Fujitsu Ltd. announced July 31 it will try to purchase all shares of Amdahl stock it does not yet own at $12 per share through an open takeover bid, with the total purchase price expected to be $850 million, pursuant to its definitive merger agreement.

Fujitsu will begin its monthlong takeover bid July 29. Established in 1970, Amdahl has been an independent maker of mainframe computers based in Sunnyvale, California. The merger agreement was unanimously approved by Amdahl directors unaffiliated with Fujitsu, according to Fujitsu officials, who added that the Amdahl name and management team would be retained.

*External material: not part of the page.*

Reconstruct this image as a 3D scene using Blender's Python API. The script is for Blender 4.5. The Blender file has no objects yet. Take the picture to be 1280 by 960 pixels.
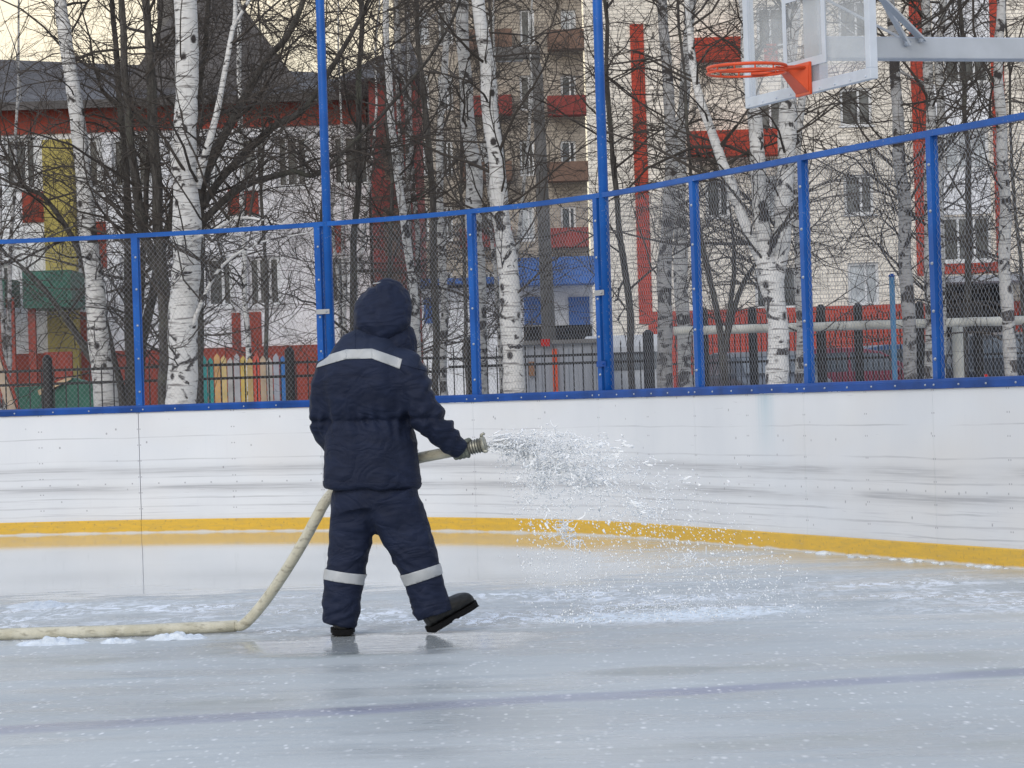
import bpy, bmesh, math, random
from mathutils import Vector, Matrix, noise
PI = math.pi
scene = bpy.context.scene
C = scene.collection

# ------------------------------------------------------------------ camera
F, ROLL, PITCH, CAMZ = 4000.0, 0.032, 0.0039, 1.2
Fv = Vector((0, math.cos(PITCH), math.sin(PITCH)))
Rv = Vector((math.cos(ROLL), 0, -math.sin(ROLL)))
Uv = Rv.cross(Fv).normalized(); Rv = Fv.cross(Uv).normalized()
def at(px, py, Y):
    d = Fv + Rv*((px-640)/F) + Uv*((480-py)/F)
    return Vector((0, 0, CAMZ)) + d*(Y/d.y)
cam = bpy.data.cameras.new('camera'); camo = bpy.data.objects.new('camera', cam); C.objects.link(camo)
M4 = Matrix((Rv, Uv, -Fv)).transposed().to_4x4(); M4.translation = Vector((0, 0, CAMZ))
camo.matrix_world = M4
cam.sensor_width = 36; cam.lens = 36*F/1280; cam.clip_start = .1; cam.clip_end = 2000
scene.camera = camo

# ------------------------------------------------------------------ object helpers
def tag(o, label=None, cat=None, group=None, kind=None):
    if label: o['label'] = label
    if cat: o['category'] = cat
    if group: o['group'] = group
    if kind: o['kind'] = kind
    return o
def empty(name, loc=(0, 0, 0), rz=0):
    o = bpy.data.objects.new(name, None); C.objects.link(o)
    o.location = loc; o.rotation_euler = (0, 0, rz); o.empty_display_size = .2
    return o
class MB:
    def __init__(s): s.v = []; s.f = []; s.m = []; s.uv = None
    def add(s, vs, fs, mi=0):
        n = len(s.v); s.v.extend(vs); s.f.extend([tuple(i+n for i in f) for f in fs]); s.m.extend([mi]*len(fs))
    def box(s, x0, x1, y0, y1, z0, z1, mi=0):
        s.add([(x0,y0,z0),(x1,y0,z0),(x1,y1,z0),(x0,y1,z0),(x0,y0,z1),(x1,y0,z1),(x1,y1,z1),(x0,y1,z1)],
              [(0,3,2,1),(4,5,6,7),(0,1,5,4),(1,2,6,5),(2,3,7,6),(3,0,4,7)], mi)
    def bar(s, a, b, w, h, mi=0, up=Vector((0,0,1))):
        a = Vector(a); b = Vector(b); t = (b-a).normalized()
        if abs(t.dot(up)) > .99: up = Vector((0, 1, 0))
        r = t.cross(up).normalized(); u = r.cross(t)
        vs = [p + r*(i*w/2) + u*(j*h/2) for p in (a, b) for i, j in ((-1,-1),(1,-1),(1,1),(-1,1))]
        s.add(vs, [(0,3,2,1),(4,5,6,7),(0,1,5,4),(1,2,6,5),(2,3,7,6),(3,0,4,7)], mi)
    def tube(s, pts, rad, n=8, mi=0, cap=True):
        n0 = len(s.v); k = len(pts)
        ref = None
        for i in range(k):
            a = pts[i-1] if i else pts[0]; b = pts[i+1] if i < k-1 else pts[-1]
            t = b-a
            if t.length < 1e-9: t = Vector((0,0,1))
            t.normalize()
            if ref is None:
                ref = Vector((1,0,0)) if abs(t.x) < .8 else Vector((0,1,0))
            r = (ref - t*ref.dot(t)).normalized(); ref = r; u = t.cross(r)
            R = rad[i] if hasattr(rad, '__len__') else rad
            p = pts[i]
            for j in range(n):
                an = 2*PI*j/n; ca = math.cos(an)*R; sa = math.sin(an)*R
                s.v.append((p.x+r.x*ca+u.x*sa, p.y+r.y*ca+u.y*sa, p.z+r.z*ca+u.z*sa))
        for i in range(k-1):
            for j in range(n):
                a = n0+i*n+j; b = n0+i*n+(j+1) % n
                s.f.append((a, b, b+n, a+n)); s.m.append(mi)
        if cap:
            s.f.append(tuple(n0+j for j in reversed(range(n)))); s.m.append(mi)
            s.f.append(tuple(n0+(k-1)*n+j for j in range(n))); s.m.append(mi)
    def build(s, name, mats, parent=None, smooth=False, uvs=None):
        me = bpy.data.meshes.new(name); me.from_pydata([tuple(v) for v in s.v], [], s.f)
        if not isinstance(mats, (list, tuple)): mats = [mats]
        for m in mats: me.materials.append(m)
        if len(mats) > 1: me.polygons.foreach_set('material_index', s.m)
        if smooth: me.polygons.foreach_set('use_smooth', [True]*len(s.f))
        if uvs is not None:
            ul = me.uv_layers.new(name='UVMap')
            li = [0]*len(me.loops); me.loops.foreach_get('vertex_index', li)
            flat = []
            for i in li: flat.extend(uvs[i])
            ul.data.foreach_set('uv', flat)
        me.update()
        o = bpy.data.objects.new(name, me); C.objects.link(o)
        if parent: o.parent = parent
        return o
def local(o):       # vertices were written in world coordinates: bring them into the parent's space
    o.data.transform(Matrix.Translation(-o.parent.location)); return o
def bevel(o, w=.005, seg=2):
    m = o.modifiers.new('bevel', 'BEVEL'); m.width = w; m.segments = seg; m.limit_method = 'ANGLE'; return o

# ------------------------------------------------------------------ materials
def mat(name, col, rough=.6, metal=0, spec=.5, var=.0, vscale=5, bump=0, bscale=30, coords='Object', ior=1.45):
    m = bpy.data.materials.new(name); m.use_nodes = True
    nt = m.node_tree; b = nt.nodes['Principled BSDF']
    b.inputs['Base Color'].default_value = (*col, 1); b.inputs['Roughness'].default_value = rough
    b.inputs['Metallic'].default_value = metal; b.inputs['Specular IOR Level'].default_value = spec
    b.inputs['IOR'].default_value = ior
    tc = nt.nodes.new('ShaderNodeTexCoord')
    if var:
        n = nt.nodes.new('ShaderNodeTexNoise'); n.inputs['Scale'].default_value = vscale; n.inputs['Detail'].default_value = 6
        nt.links.new(tc.outputs[coords], n.inputs['Vector'])
        r = nt.nodes.new('ShaderNodeMix'); r.data_type = 'RGBA'
        r.inputs[6].default_value = (*[c*(1-var) for c in col], 1); r.inputs[7].default_value = (*[min(1, c*(1+var)) for c in col], 1)
        mr = nt.nodes.new('ShaderNodeMapRange'); mr.inputs[1].default_value = .3; mr.inputs[2].default_value = .7
        nt.links.new(n.outputs[0], mr.inputs[0]); nt.links.new(mr.outputs[0], r.inputs[0]); nt.links.new(r.outputs[2], b.inputs['Base Color'])
    if bump:
        n2 = nt.nodes.new('ShaderNodeTexNoise'); n2.inputs['Scale'].default_value = bscale; n2.inputs['Detail'].default_value = 4
        nt.links.new(tc.outputs[coords], n2.inputs['Vector'])
        bp = nt.nodes.new('ShaderNodeBump'); bp.inputs['Strength'].default_value = bump; bp.inputs['Distance'].default_value = .02
        nt.links.new(n2.outputs[0], bp.inputs['Height']); nt.links.new(bp.outputs[0], b.inputs['Normal'])
    return m
class NT:     # terse node building
    def __init__(s, name):
        s.m = bpy.data.materials.new(name); s.m.use_nodes = True; s.t = s.m.node_tree; s.b = s.t.nodes['Principled BSDF']
    def n(s, typ, **kw):
        x = s.t.nodes.new('ShaderNode'+typ)
        for k, v in kw.items(): setattr(x, k, v)
        return x
    def l(s, a, b): s.t.links.new(a, b)
    def put(s, inp, v):
        if isinstance(v, (int, float, tuple)): inp.default_value = v
        else: s.l(v, inp)
    def math(s, op, a, b=0.0, c=None, clamp=False):
        x = s.n('Math', operation=op, use_clamp=clamp); s.put(x.inputs[0], a); s.put(x.inputs[1], b)
        if c is not None: s.put(x.inputs[2], c)
        return x.outputs[0]
    def rng(s, v, a, b, c=0.0, d=1.0, smooth=False):
        x = s.n('MapRange'); x.interpolation_type = 'SMOOTHSTEP' if smooth else 'LINEAR'
        s.put(x.inputs[0], v)
        for i, q in enumerate((a, b, c, d)): s.put(x.inputs[i+1], q)
        return x.outputs[0]
    def mix(s, f, a, b):
        x = s.n('Mix', data_type='RGBA'); s.put(x.inputs[0], f)
        s.put(x.inputs[6], (*a, 1) if isinstance(a, tuple) and len(a) == 3 else a); s.put(x.inputs[7], (*b, 1) if isinstance(b, tuple) and len(b) == 3 else b)
        return x.outputs[2]
    def coord(s, which='Object', scale=(1,1,1), loc=(0,0,0)):
        tc = s.n('TexCoord'); mp = s.n('Mapping'); mp.inputs['Scale'].default_value = scale; mp.inputs['Location'].default_value = loc
        s.l(tc.outputs[which], mp.inputs['Vector']); return mp.outputs[0]
    def noise(s, vec, scale, detail=4, rough=.5, dist=0):
        x = s.n('TexNoise'); s.l(vec, x.inputs['Vector']); x.inputs['Scale'].default_value = scale
        x.inputs['Detail'].default_value = detail; x.inputs['Roughness'].default_value = rough; x.inputs['Distortion'].default_value = dist
        return x.outputs[0]
    def vor(s, vec, scale, feature='F1', rnd=1):
        x = s.n('TexVoronoi', feature=feature); s.l(vec, x.inputs['Vector']); x.inputs['Scale'].default_value = scale
        x.inputs['Randomness'].default_value = rnd
        return x
    def bump(s, h, strength, dist=.01, normal=None):
        x = s.n('Bump'); s.put(x.inputs['Strength'], strength); x.inputs['Distance'].default_value = dist; s.l(h, x.inputs['Height'])
        if normal: s.l(normal, x.inputs['Normal'])
        return x.outputs[0]
    def xyz(s, vec):
        x = s.n('SeparateXYZ'); s.l(vec, x.inputs[0]); return x.outputs
    def out(s, col=None, rough=None, normal=None, **kw):
        if col is not None: s.put(s.b.inputs['Base Color'], (*col, 1) if isinstance(col, tuple) and len(col) == 3 else col)
        if rough is not None: s.put(s.b.inputs['Roughness'], rough)
        if normal is not None: s.l(normal, s.b.inputs['Normal'])
        for k, v in kw.items(): s.put(s.b.inputs[k.replace('_', ' ')], v)
        return s.m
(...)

Although Amdahl will be a wholly owned subsidiary of Fujitsu, there will be no reduction in employment levels as a result of the acquisition, it said. Fujitsu obtained a 24 percent stake in Amdahl in 1972, and currently holds 42 percent of the U.S. company's outstanding shares, Fujitsu officials said. Amdahl has some 9,900 employees and posted sales of $1.63 billion in 1996, up 7.6 percent from the previous year.

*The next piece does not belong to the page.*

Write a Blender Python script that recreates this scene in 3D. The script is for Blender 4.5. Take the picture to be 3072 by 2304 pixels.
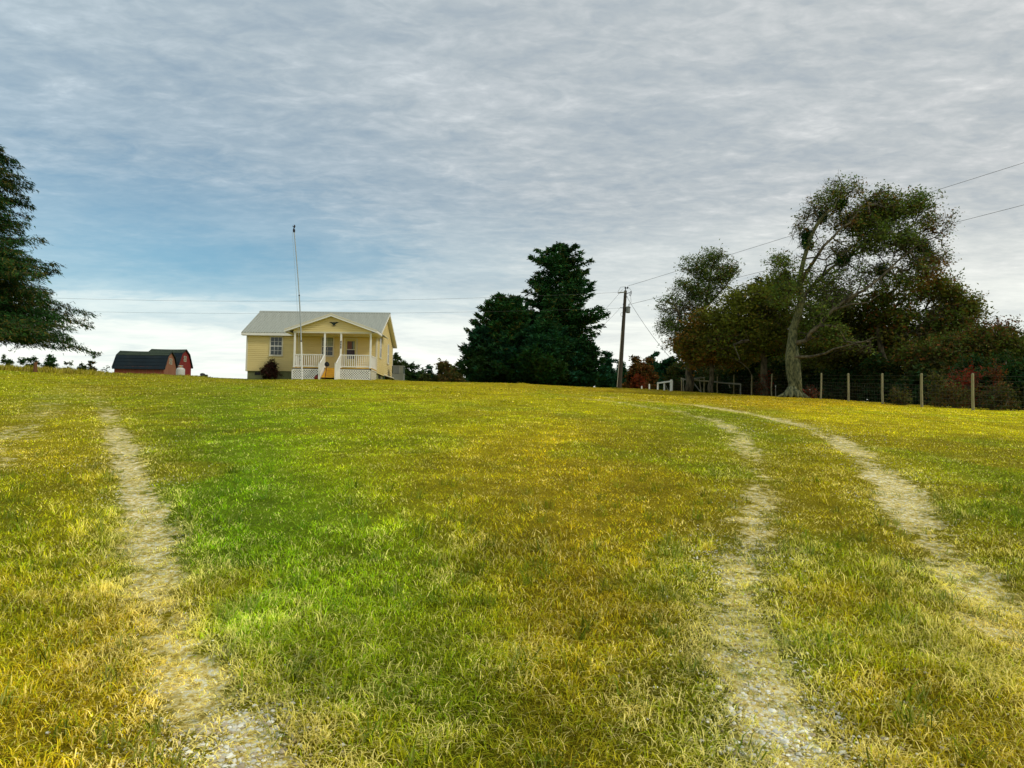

Since 1972, Fujitsu has continuously strengthened its ties with Amdahl, and has benefited from the firm's technological advances, it said. The two companies have jointly developed "mission critical" servers, storage and peripheral technologies for the United States and world markets, it said. Fujitsu President Tadashi Sekizawa said in a statement that the acquisition represents an affirmation of Fujitsu's commitment to the enterprise server and storage business and Amdahl's extensive customer base.